→ TASK REQUIREMENTS:
Starting with the first line and ending with the line that holds "scene = bpy.context.scene", repeat the material exactly.

[3D scene scripts]
= = = = = = =

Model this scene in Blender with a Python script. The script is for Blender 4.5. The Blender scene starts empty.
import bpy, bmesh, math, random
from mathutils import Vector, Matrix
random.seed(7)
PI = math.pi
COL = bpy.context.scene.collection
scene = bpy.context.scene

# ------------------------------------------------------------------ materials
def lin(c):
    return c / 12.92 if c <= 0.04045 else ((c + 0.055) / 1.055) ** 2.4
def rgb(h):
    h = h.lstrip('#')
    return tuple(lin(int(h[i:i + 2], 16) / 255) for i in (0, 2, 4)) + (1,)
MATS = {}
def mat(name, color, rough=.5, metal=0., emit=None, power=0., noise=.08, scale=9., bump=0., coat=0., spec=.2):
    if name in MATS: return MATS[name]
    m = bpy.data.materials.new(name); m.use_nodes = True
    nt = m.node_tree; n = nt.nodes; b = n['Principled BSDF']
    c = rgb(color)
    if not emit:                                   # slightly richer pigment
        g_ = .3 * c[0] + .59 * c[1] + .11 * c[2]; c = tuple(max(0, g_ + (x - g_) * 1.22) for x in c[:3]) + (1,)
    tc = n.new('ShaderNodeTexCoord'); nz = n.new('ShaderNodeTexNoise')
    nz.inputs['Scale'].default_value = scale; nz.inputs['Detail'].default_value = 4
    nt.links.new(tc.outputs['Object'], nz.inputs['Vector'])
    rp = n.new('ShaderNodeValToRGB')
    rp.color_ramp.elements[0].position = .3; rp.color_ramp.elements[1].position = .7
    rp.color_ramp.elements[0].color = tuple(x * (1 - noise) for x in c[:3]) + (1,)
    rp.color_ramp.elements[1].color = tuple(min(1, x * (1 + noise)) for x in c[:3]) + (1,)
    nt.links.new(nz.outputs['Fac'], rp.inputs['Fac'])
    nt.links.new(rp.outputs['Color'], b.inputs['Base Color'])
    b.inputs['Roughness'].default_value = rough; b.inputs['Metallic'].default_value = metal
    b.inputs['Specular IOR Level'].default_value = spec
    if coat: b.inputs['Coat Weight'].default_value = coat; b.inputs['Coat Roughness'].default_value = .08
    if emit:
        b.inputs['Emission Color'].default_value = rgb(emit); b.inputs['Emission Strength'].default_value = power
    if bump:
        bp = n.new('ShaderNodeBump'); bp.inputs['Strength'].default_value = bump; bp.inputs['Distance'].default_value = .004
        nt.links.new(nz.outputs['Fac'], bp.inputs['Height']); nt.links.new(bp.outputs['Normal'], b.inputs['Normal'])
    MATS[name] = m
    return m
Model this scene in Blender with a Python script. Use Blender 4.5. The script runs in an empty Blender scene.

= = = = = = =

→ SOLUTION TO THE EXERCISE:
Model this scene in Blender with a Python script. The script is for Blender 4.5. The Blender scene starts empty.
import bpy, bmesh, math, random
from mathutils import Vector, Matrix
random.seed(7)
PI = math.pi
COL = bpy.context.scene.collection
scene = bpy.context.scene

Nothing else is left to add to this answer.